Infuriating

There are still people who think I’m overreacting to the administration’s economic policies. Think so? Read this from David Dayen:

OK, the jury orientation is over, and I’m sitting in the sparkling jury assembly room with excellent working WiFi. Big ups for public services! If I’m just hanging out all day, this should proceed normally.

I wanted to hit this background meeting that Treasury had with a group of bloggers and reporters this week. That was the source of the Mike Allen nonsense, but Shahien Nasiripour has written the most extensive recording of that session, and it’s the stuff on foreclosures and HAMP, not necessarily Social Security, that interests me.

According to this retelling, Treasury defended the mortgage program they set up to prevent foreclosures, which hasn’t met any of the Administration’s initial goals, by saying that homeowners benefited from temporarily low monthly payments and some foreclosures, which were inevitable, were delayed. Here are some of the meatier parts of the brief:

The official touted the ever-growing pipeline of homes likely to enter foreclosure as a success in the administration’s fight to stem the rising tide of home foreclosures. It’s taking longer for homes to enter foreclosure, and it’s taking longer to evict homeowners once they enter foreclosure. The so-called “shadow inventory” of homes — those with severely delinquent mortgages, in foreclosure or already repossessed that have not yet been put on the market — has significantly grown since the administration took office and is estimated to range from 5 to 7 million homes. Through June, borrowers in foreclosure have been delinquent for an average of 461 days before being evicted from their homes, according to Jacksonville, Fla.-based data provider Lender Processing Services.

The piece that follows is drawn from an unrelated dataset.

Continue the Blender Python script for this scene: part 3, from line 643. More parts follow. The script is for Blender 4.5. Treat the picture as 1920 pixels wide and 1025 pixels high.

That’s a good thing, the official said, because it gives the market time to absorb these homes gradually — without leading to a dramatic drop in home prices. While analysts disagree — prices will decline when those homes flood the market, which many, like Mark Hanson, a housing industry analyst based in California, believe to be a virtual certainty — the official pointed to the futures market where traders are betting that home prices will remain stable through the fall of 2014.

In addition to what Dave is saying — that it’s immoral of the administration to suck these homeowners dry when there’s no chance of saving their homes — there’s also another really big piece these geniuses are missing: Unemployment is driving down housing costs. People are having trouble getting mortgages, because no one really has a secure job.

I predict that in the next year, housing will drop another 30% in value. Call it a hunch.

UPDATE: Duncan is pretty furious, too:

Really fucking unbelievable. As I think I said to Mike at Netroots Nation, if HAMP is actually a program designed to boost the housing market and funnel money several billion more dollars to banks, it’s also a really fucking horrible and stupid and inefficient way to do that even without the “screwing people over” part.

3 thoughts on “Infuriating

  1. Ted Rall has a good piece as well. Wow, what a run-around.

    http://www.smirkingchimp.com/thread/ted-rall/30844/the-banksters-strike-again-chase-bank-and-obamas-make-home-affordable-scam
    As I can now attest from personal experience, “Make Home Affordable” is a scam. MHA is cited by bank ads as evidence that they get it, that their “greed is good” days are over, that we don’t need to nationalize the sons of bitches and ship them off to reeducation labor camps.

    In reality, it exists solely to give banks like Chase political cover. They deliberately give homeowners the runaround, dragging out the process so they can foreclose. As of the end of 2009, only four percent of applicants received any help. By June 2010 the vast majority of that “lucky” four percent had lost their homes anyway–because the amount of relief they got was too small.

  2. I have friends who might lose their house after several years of fighting to keep it while they were both unemployed for varying amounts of time. The irony is that my girlfriend just started a new contract job… at about half of her last salary. But after two years unemployed and with a daughter starting college in two weeks, she really needed the job. I don’t completely understand why they weren’t eligible for a government program — something about timing the application — but it really stinks. I’m completely disappointed that the geniuses in government can’t understand that when don’t have jobs they can’t do things like buy stuff (even needed stuff) and they can’t pay rent or mortgages. (Shaking head in frustration.)